Die Stadt Frankfurt freut sich, dass Tishman Speyer und BIG einen globalen Trend nach Deutschland bringen. Von dem Hybridhochhaus versprechen sich die Stadtplaner eine Belebung des Bankenviertels, auch in den Stunden nach Büroschluss. Doch ganz so freiwillig macht sich Tishman Speyer nicht zum Vorreiter einer neuen Innenstadt: Die Stadt Frankfurt hatte nämlich unmissverständlich klar gemacht, dass sie sich für diesen Standort eine Wohnnutzung vorstellt.

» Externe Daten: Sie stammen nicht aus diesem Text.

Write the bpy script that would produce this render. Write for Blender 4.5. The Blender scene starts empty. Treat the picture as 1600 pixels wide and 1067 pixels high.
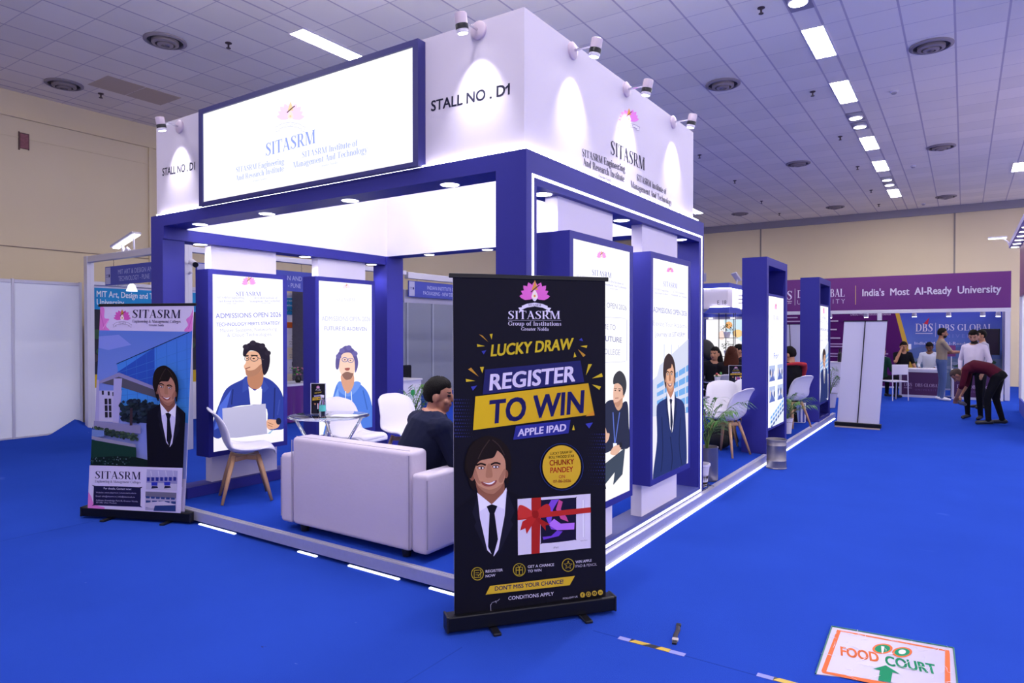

Denn so wünschenswert hybride Hochhäuser in den Innenstädten aus Sicht der Stadtplaner auch sein mögen, für Entwickler und Investoren sind sie ein durchaus riskantes Geschäft. Sollen die Büros und Wohnungen attraktiv für künftige Mieter sein, braucht es eine möglichst zentrale Lage – was allerdings mit hohen Grundstückskosten einhergeht. Auch erfordert die Mischnutzung eine kompliziertere und damit teurere Planung als etwa bei einem reinen Büroturm.

Die hybriden Hochhäuser werden deshalb vorläufig wohl nur etwas für wagemutige Investoren bleiben. Aber wenn diese mit ihren Projekten Erfolg haben, werden andere, risikobewusstere, nachziehen. Und unsere Innenstädte werden ihr Gesicht verändern.